Man hyperventiliert über Länderranglisten, man überbietet sich mit gewagtesten Ursachenanalysen ganz nach dem Motto: Es muss was geschehen, aber es darf nichts passieren.
Ich bin nicht grundsätzlich gegen externe Testverfahren. Richtig durchgeführt und vor allem richtig interpretiert, können sie uns brauchbare Daten liefern, die uns faktenbasierte Handlungsmöglichkeiten bieten. Aber diese werden ja überhaupt nicht relevant diskutiert.
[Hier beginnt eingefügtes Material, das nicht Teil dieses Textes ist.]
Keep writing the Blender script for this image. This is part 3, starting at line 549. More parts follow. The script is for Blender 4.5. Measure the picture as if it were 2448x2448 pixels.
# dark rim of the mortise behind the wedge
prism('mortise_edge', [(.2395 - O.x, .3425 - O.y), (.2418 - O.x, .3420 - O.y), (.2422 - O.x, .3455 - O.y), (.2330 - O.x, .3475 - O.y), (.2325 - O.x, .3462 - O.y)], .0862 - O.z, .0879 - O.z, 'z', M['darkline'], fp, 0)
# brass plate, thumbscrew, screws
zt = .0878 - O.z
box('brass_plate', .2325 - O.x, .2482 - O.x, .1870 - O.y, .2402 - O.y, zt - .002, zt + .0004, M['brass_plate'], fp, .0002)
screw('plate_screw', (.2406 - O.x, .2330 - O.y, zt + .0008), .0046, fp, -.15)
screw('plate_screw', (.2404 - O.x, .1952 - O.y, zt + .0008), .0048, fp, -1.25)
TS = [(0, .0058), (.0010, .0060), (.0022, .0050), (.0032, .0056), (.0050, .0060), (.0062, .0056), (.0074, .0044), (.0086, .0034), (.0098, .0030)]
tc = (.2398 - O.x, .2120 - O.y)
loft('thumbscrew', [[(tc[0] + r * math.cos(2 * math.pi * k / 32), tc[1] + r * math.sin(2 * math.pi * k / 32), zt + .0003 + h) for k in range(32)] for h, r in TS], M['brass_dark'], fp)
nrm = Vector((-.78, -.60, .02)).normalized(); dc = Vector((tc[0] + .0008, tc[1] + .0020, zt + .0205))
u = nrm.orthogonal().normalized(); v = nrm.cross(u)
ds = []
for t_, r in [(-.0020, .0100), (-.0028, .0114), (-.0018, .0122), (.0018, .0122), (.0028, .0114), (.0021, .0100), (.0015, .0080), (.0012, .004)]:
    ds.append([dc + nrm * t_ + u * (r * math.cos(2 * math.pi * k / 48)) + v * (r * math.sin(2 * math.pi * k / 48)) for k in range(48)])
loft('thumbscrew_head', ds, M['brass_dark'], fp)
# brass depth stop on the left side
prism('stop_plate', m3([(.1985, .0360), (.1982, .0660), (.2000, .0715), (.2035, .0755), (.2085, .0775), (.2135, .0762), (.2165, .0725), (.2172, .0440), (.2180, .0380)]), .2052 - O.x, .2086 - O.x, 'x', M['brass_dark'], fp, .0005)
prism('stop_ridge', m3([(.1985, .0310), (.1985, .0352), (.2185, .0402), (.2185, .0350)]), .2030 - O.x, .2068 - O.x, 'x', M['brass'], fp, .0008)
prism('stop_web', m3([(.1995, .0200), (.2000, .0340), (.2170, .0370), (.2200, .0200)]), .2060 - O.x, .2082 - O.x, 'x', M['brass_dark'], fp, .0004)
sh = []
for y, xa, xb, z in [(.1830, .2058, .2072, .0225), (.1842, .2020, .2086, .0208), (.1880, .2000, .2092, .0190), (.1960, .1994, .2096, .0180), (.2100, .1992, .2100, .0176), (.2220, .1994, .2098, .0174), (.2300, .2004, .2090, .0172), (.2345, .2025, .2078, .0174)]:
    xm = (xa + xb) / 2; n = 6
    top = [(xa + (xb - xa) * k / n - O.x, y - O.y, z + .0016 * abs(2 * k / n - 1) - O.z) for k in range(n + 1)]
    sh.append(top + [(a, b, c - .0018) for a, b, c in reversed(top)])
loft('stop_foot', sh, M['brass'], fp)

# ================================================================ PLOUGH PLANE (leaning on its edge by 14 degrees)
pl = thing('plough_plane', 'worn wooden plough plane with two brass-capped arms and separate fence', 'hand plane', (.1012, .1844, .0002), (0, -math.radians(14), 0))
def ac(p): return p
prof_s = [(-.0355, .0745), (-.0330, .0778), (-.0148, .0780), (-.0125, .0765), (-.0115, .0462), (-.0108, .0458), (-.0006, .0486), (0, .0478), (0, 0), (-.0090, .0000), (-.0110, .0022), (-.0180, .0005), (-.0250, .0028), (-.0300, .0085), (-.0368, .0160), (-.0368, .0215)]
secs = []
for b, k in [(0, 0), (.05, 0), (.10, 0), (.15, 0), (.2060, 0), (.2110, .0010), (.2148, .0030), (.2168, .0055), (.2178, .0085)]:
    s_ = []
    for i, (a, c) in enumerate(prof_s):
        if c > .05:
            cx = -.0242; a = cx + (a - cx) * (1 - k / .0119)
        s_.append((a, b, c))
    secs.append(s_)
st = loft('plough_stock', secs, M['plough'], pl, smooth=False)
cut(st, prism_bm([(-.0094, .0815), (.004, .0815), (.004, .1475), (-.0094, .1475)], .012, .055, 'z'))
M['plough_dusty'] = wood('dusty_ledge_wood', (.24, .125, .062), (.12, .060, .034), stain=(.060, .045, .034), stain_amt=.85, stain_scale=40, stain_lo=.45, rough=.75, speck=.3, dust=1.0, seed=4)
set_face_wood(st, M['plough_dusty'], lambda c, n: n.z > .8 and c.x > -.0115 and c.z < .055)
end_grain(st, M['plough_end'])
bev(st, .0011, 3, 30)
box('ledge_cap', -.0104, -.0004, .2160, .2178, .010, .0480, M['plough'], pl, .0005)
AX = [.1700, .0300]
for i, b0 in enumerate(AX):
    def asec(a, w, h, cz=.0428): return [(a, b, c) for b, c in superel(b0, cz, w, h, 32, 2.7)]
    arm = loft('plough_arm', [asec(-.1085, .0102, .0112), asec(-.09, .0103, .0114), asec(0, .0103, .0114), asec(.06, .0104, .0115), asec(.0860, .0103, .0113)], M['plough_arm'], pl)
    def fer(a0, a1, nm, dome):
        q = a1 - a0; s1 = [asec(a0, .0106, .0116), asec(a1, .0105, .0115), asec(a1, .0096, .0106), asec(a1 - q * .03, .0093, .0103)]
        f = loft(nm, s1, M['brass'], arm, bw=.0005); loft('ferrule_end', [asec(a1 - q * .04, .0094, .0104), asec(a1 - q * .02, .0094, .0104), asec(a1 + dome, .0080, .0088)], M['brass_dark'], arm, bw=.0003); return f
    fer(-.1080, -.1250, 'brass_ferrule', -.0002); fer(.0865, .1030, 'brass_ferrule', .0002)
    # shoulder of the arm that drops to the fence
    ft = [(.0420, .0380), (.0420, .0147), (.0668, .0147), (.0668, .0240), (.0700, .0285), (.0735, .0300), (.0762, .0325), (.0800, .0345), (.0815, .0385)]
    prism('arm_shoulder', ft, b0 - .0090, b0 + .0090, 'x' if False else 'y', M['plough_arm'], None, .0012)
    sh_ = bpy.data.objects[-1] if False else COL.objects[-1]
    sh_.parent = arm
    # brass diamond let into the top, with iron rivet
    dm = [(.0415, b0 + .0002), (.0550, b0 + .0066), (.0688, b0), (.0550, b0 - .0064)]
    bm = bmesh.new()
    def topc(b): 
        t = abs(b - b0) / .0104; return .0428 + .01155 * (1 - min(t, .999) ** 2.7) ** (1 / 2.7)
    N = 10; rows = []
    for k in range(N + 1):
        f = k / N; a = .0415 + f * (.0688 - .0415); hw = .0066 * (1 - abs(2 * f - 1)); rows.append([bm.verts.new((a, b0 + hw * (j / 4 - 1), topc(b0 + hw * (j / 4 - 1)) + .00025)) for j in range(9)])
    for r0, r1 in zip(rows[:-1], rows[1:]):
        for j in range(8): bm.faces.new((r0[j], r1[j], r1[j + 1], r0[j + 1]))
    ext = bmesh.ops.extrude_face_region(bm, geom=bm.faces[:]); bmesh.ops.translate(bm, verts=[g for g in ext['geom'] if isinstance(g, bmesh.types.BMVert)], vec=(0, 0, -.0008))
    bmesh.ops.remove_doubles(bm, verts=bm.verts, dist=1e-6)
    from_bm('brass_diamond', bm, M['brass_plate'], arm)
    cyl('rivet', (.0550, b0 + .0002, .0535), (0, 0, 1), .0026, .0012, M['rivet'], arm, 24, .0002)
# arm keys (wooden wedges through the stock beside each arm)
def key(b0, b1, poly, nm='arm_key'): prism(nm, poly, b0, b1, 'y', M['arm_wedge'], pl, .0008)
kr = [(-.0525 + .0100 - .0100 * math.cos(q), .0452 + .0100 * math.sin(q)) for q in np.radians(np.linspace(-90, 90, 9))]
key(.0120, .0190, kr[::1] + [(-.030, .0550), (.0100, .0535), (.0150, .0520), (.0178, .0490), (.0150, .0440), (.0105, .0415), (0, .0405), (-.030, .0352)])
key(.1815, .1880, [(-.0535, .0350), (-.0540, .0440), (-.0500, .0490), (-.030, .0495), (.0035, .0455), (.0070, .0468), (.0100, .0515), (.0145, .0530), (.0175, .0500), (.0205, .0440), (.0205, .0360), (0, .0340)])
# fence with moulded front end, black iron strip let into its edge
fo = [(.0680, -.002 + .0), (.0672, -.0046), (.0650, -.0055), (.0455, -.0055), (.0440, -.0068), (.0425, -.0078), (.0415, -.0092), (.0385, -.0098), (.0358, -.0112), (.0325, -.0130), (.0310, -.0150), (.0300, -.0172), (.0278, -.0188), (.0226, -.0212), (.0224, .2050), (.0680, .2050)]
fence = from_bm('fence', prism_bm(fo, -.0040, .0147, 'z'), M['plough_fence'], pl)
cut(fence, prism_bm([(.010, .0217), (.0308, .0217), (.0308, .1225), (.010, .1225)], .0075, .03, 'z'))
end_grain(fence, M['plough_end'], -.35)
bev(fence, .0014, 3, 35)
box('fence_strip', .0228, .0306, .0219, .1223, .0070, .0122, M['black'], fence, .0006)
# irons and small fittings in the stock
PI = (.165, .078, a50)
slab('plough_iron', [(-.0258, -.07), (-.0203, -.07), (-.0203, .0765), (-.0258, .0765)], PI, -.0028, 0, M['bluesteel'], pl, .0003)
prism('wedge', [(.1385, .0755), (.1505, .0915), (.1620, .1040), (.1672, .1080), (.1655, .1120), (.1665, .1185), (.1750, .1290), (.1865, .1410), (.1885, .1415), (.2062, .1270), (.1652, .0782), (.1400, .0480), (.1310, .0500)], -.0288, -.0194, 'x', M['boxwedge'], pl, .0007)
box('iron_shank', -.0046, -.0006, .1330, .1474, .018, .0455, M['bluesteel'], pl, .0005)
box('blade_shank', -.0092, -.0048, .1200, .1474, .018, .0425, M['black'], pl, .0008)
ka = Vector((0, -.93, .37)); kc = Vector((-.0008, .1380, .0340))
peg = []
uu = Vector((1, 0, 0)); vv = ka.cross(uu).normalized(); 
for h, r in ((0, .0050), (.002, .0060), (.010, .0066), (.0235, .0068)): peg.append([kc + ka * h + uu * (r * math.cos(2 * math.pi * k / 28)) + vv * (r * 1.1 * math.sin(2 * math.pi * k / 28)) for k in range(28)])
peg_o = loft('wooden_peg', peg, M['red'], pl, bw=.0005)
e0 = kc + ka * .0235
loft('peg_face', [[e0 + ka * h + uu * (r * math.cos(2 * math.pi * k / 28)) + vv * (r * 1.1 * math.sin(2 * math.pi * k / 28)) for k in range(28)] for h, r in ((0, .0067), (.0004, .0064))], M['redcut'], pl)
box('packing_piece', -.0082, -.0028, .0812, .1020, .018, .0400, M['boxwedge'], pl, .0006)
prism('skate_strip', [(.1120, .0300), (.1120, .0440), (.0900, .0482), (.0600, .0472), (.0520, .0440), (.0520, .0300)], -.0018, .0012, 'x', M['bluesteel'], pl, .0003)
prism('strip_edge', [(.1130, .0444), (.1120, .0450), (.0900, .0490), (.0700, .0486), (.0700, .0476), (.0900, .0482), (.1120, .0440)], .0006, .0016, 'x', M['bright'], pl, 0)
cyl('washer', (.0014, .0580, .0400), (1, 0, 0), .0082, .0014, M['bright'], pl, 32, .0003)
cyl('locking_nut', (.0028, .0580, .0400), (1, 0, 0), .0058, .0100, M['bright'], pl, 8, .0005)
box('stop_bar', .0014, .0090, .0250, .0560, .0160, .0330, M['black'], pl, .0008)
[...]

Man hyperventiliert über Länderranglisten, man überbietet sich mit gewagtesten Ursachenanalysen ganz nach dem Motto: Es muss was geschehen, aber es darf nichts passieren.
Das Monitoring-Versprechen ist ein Alibi
Und so werden auch keine Verbesserungen in den Schülerleistungen erzielt, im Gegenteil, sie sinken, und zwar genau in den Bereichen, die den Kern unserer Schule ausmachen. Das Monitoring-Versprechen ist ein Alibi für wirkungslose Geldflüsse, brachte unter anderem eine wahre Testlawine, Kompetenzorientierung und Steuerungswahn und ist mitnichten ein Instrument, mit dem Fehlentwicklungen rückgängig gemacht werden. Passepartout und Frühfranzösisch lassen grüssen.